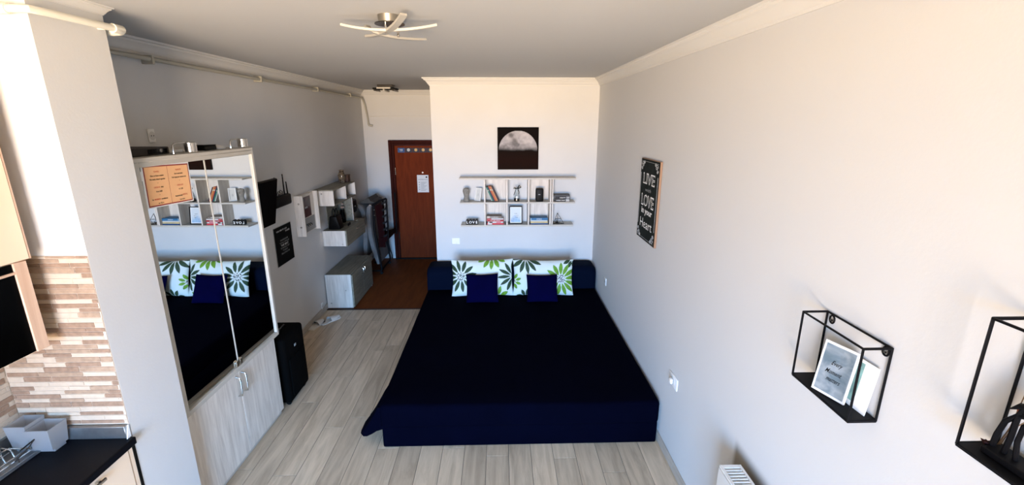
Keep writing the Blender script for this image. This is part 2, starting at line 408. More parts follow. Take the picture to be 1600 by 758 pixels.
part('plinth', B().box(XL+.01, -1.74, .55, 1.818, 0, .08), M['cream_low'], t_)
part('side_panel', B().box(-1.70, -1.681, 1.795, 1.816, .085, WT-.045, .002), M['cream_low'], t_)
part('gap_shade_strip', B().box(-1.72, -1.6785, 1.8165, 1.829, .080, WT-.040), M['black'], t_, 'black strip standing in for the shade of the gap against the pillar')  # black fill paints the shade between cabinet and pillar
d_ = part('door', B().box(-1.699, -1.678, 1.20, 1.790, .085, WT-.048, .003), M['cream_low'], t_)
part('handle', B().box(-1.660, -1.650, 1.36, 1.64, .798, .812, .003).box(-1.68, -1.655, 1.38, 1.392, .800, .810).box(-1.68, -1.655, 1.61, 1.622, .800, .810), M['chrome'], d_, 'brushed chrome bar handle')
d_ = part('door', B().box(-1.699, -1.678, .56, 1.194, .085, WT-.048, .003), M['cream_low'], t_)
part('handle', B().box(-1.660, -1.650, .76, 1.04, .798, .812, .003).box(-1.68, -1.655, .78, .792, .800, .810).box(-1.68, -1.655, 1.01, 1.022, .800, .810), M['chrome'], d_)
t_ = thing('wall_cabinet', (-1.99, 1.2, 1.36), 'cream kitchen wall cabinet above a black glass flap, left edge of the photo', 'cabinet')
part('body', B().box(XL+.001, -1.85, .75, 1.735, 1.365, 2.50), M['cream'], t_)
part('upper_door', B().box(-1.848, -1.82, .76, 1.742, 1.737, 2.49, .003), M['cream'], t_)
part('edge_line', B().box(-1.850, -1.8215, 1.742, 1.750, 1.737, 2.49, .001), M['brown_edge'], t_, 'brown strip painted as shading on the edge of the upper door')  # thin brown strip stands in for shading along the door edge
fd = part('glass_flap', B().box(-1.848, -1.838, .81, 1.690, 1.372, 1.730), M['black_gloss'], t_, 'black glass flap door')
part('stile', B().box(-1.850, -1.832, 1.688, 1.738, 1.368, 1.732, .002), M['brown_edge'], t_, 'pinkish wooden stile beside the glass')
part('rail', B().box(-1.838, -1.832, .81, 1.688, 1.690, 1.700, .001), M['brown_edge'], fd)

# dish rack, tray and cutlery box
t_ = thing('dish_rack', (-2.06, 1.5, WT), 'chrome wire dish rack in a grey tray on the black worktop', 'dish rack')
part('tray', B().box(-2.125, -1.985, 1.15, 1.80, WT+.0005, WT+.006, .002).box(-1.991, -1.985, 1.15, 1.80, WT+.004, WT+.016, .001).box(-2.125, -2.119, 1.15, 1.80, WT+.004, WT+.016, .001).box(-2.125, -1.985, 1.794, 1.80, WT+.004, WT+.016, .001), M['steel'], t_)
b = B(); zr = WT+.028
b.tube([(-2.11, 1.20, zr), (-2.11, 1.70, zr), (-2.10, 1.715, zr), (-2.01, 1.715, zr), (-2.0, 1.70, zr), (-2.0, 1.20, zr)], .0032, 6, True)
for x in (-2.11, -2.0):
    for y in (1.25, 1.65): b.cyl((x, y, WT+.007), (x, y, zr), .003, seg=6)
part('rack_frame', b, M['chrome'], t_)
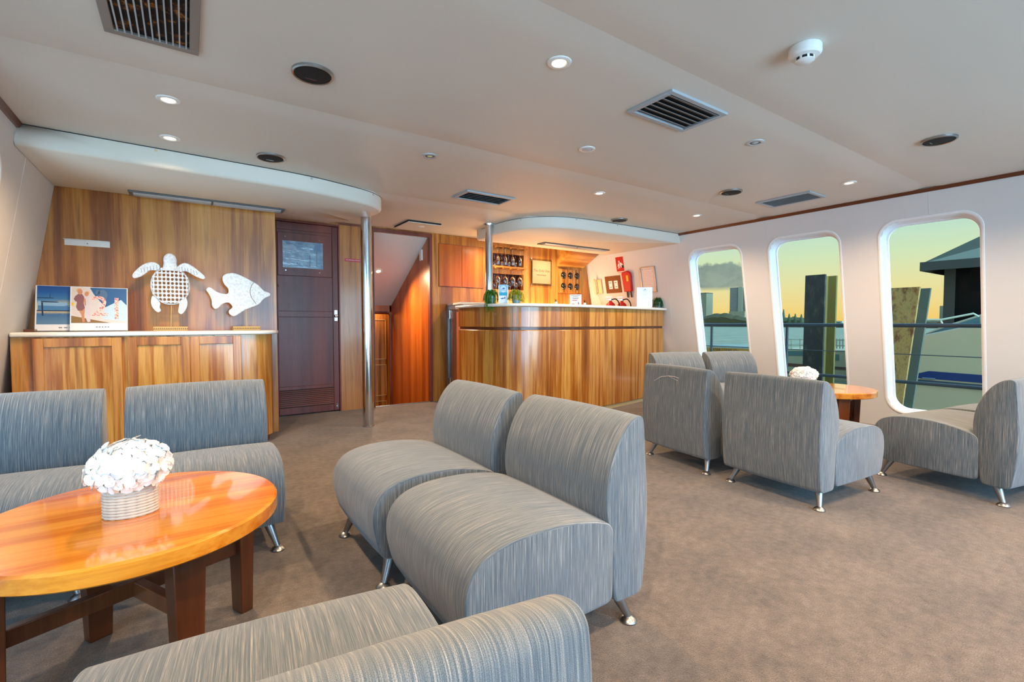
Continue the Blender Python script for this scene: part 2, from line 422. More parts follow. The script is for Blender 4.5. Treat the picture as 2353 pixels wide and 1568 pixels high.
# side walls with rounded window openings
def rr_hit(ang, hw, hh, r):
    dx, dy = math.cos(ang), math.sin(ang); lo, hi = 0.0, 3.0
    for _ in range(40):
        mid = (lo + hi) / 2; x, y = abs(dx * mid), abs(dy * mid)
        qx, qy = x - hw + r, y - hh + r
        d = math.hypot(max(qx, 0), max(qy, 0)) + min(max(qx, qy), 0) - r
        if d > 0: hi = mid
        else: lo = mid
    return (dx * lo, dy * lo)
def rr_ring(cy, cz, hw, hh, r, angs): return [(cy + p[0], cz + p[1]) for p in (rr_hit(a, hw, hh, r) for a in angs)]
WY = [-1.625, -0.625, 0.375, 1.380, 2.375, 3.360]; WHW, WZ0, WZ1, WR = 0.33, 0.165, 1.885, 0.135
def side_wall(name, XF, sgn, mat):
    b = MB(); W = []
    bounds = [YA] + [(WY[i] + WY[i + 1]) / 2 for i in range(5)] + [3.86]
    zc = (WZ0 + WZ1) / 2; hh = (WZ1 - WZ0) / 2
    for i, cy in enumerate(WY):
        y0, y1 = bounds[i], bounds[i + 1]
        cor = [math.atan2(z - zc, y - cy) for y in (y0, y1) for z in (0.0, CZ + 0.03)]
        angs = sorted(set([2 * math.pi * k / 120 - math.pi for k in range(120)] + cor))
        inn = rr_ring(cy, zc, WHW, hh, WR, angs); out = []
        for a in angs:
            dx, dy = math.cos(a), math.sin(a); t = 1e9
            if dx > 1e-9: t = min(t, (y1 - cy) / dx)
            if dx < -1e-9: t = min(t, (y0 - cy) / dx)
            if dy > 1e-9: t = min(t, (CZ + 0.03 - zc) / dy)
            if dy < -1e-9: t = min(t, (0 - zc) / dy)
            out.append((cy + dx * t, zc + dy * t))
        n = len(angs); v = [(XF(z), y, z) for y, z in out] + [(XF(z), y, z) for y, z in inn] + [(XF(z) + sgn * 0.12, y, z) for y, z in out] + [(XF(z) + sgn * 0.12, y, z) for y, z in inn]
        f = []
        for k in range(n):
            k2 = (k + 1) % n
            f.append((k, k2, n + k2, n + k)); f.append((2 * n + k, 3 * n + k, 3 * n + k2, 2 * n + k2)); f.append((n + k, n + k2, 3 * n + k2, 3 * n + k))
        if sgn < 0: f = [q[::-1] for q in f]
        b.add(v, f)
    for y0, y1 in ((3.86, 5.56),):
        P = [(XF(0), 0), (XF(CZ + .03), CZ + .03), (XF(CZ + .03) + sgn * .12, CZ + .03), (XF(0) + sgn * .12, 0)]
        b.prism(P, y0, y1, 'xz')
    # padded seams
    for ys in (-1.345, 0.01, 1.365, 2.72, 4.06):
        zlo = 1.90 if any(abs(ys - w) < 0.4 for w in WY) else 0.0
        b.tube([(XF(zlo) - sgn * -0.0015, ys, zlo), (XF(CZ) - sgn * -0.0015, ys, CZ)], 0.003, 6)
    return struct(b.build(name, mat, smooth=25))
side_wall('wall_right', XR, 1, M['wallv']); side_wall('wall_left', XL, -1, M['wallv'])
wcount = 0
for XF, sgn in ((XR, 1), (XL, -1)):
    for i, cy in enumerate(WY):
        wcount += 1; zc = (WZ0 + WZ1) / 2; hh = (WZ1 - WZ0) / 2
        angs = sorted([2 * math.pi * k / 96 - math.pi for k in range(96)] + [sg * (math.atan2(.76, .27) + d * .012) + off for sg in (1, -1) for off in (0,) for d in range(-14, 15)] + [math.pi - (math.atan2(.76, .27) + d * .012) for d in range(-14, 15)] + [-math.pi + (math.atan2(.76, .27) + d * .012) for d in range(-14, 15)]); n = len(angs)
        # moulded surround: rolled flange, then a deep reveal that narrows to the pane
        rings = [(0.022, 0.000), (0.020, -0.004), (0.014, -0.005), (0.004, -0.004), (-0.001, 0.002), (-0.006, 0.05), (-0.012, 0.095), (-0.026, 0.098), (-0.026, 0.118)]
        v = []; f = []
        for g, dx in rings:
            for (y, z) in rr_ring(cy, zc, WHW + g, hh + g, WR + g * 0.6, angs): v.append((XF(z) + sgn * dx, y, z))
        for j in range(len(rings) - 1):
            for k in range(n):
                q = (j * n + k, j * n + (k + 1) % n, (j + 1) * n + (k + 1) % n, (j + 1) * n + k)
                f.append(q if sgn > 0 else q[::-1])
        b = MB(); b.add(v, f); w = struct(b.build('window_%d' % wcount, M['reveal'], smooth=50))
        g_ = MB(); pts = rr_ring(cy, zc, WHW - 0.03, hh - 0.03, WR - 0.02, angs)
        g_.add([(XF(z) + sgn * 0.106, y, z) for y, z in pts], [list(range(n))])
        g_.build('glass', M['pane_dirty'] if (sgn > 0 and i == 3) else M['pane'], w)
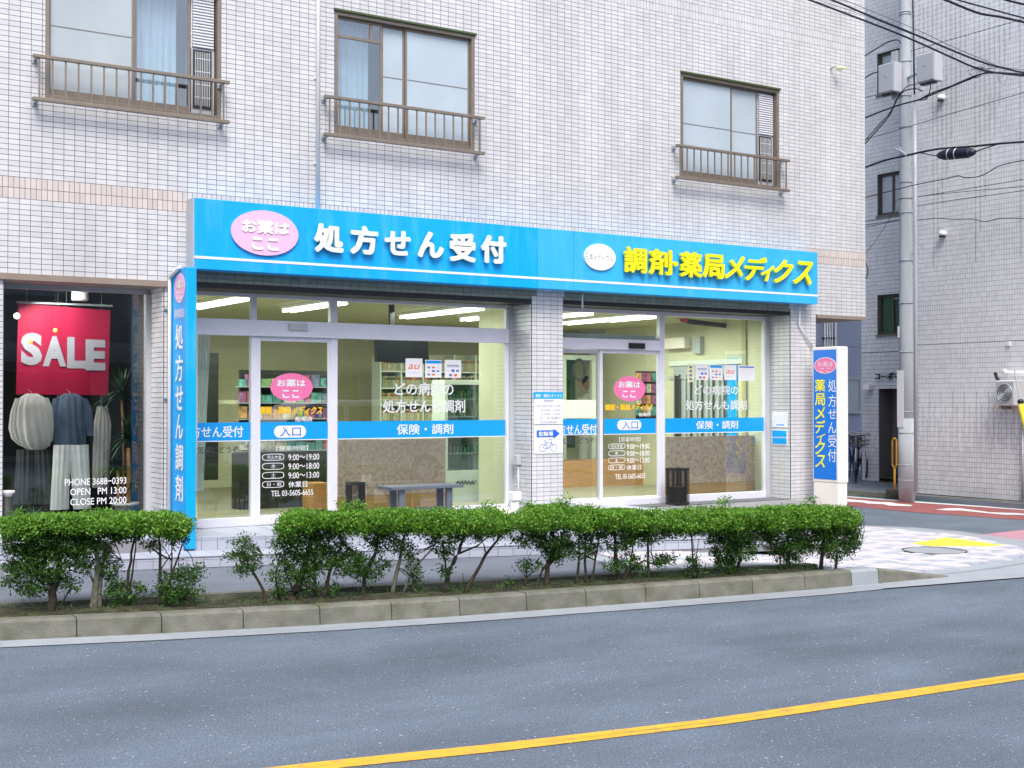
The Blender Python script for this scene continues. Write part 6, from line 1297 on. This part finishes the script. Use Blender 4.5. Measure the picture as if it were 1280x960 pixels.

============================================================

Return every line containing "follow".

■ **Complete answer**
Keep writing the Blender script for this image. This is part 2, starting at line 408. More parts follow. Take the picture to be 1600 by 758 pixels.
Continue the Blender Python script for this scene: part 2, from line 422. More parts follow. The script is for Blender 4.5. Treat the picture as 2353 pixels wide and 1568 pixels high.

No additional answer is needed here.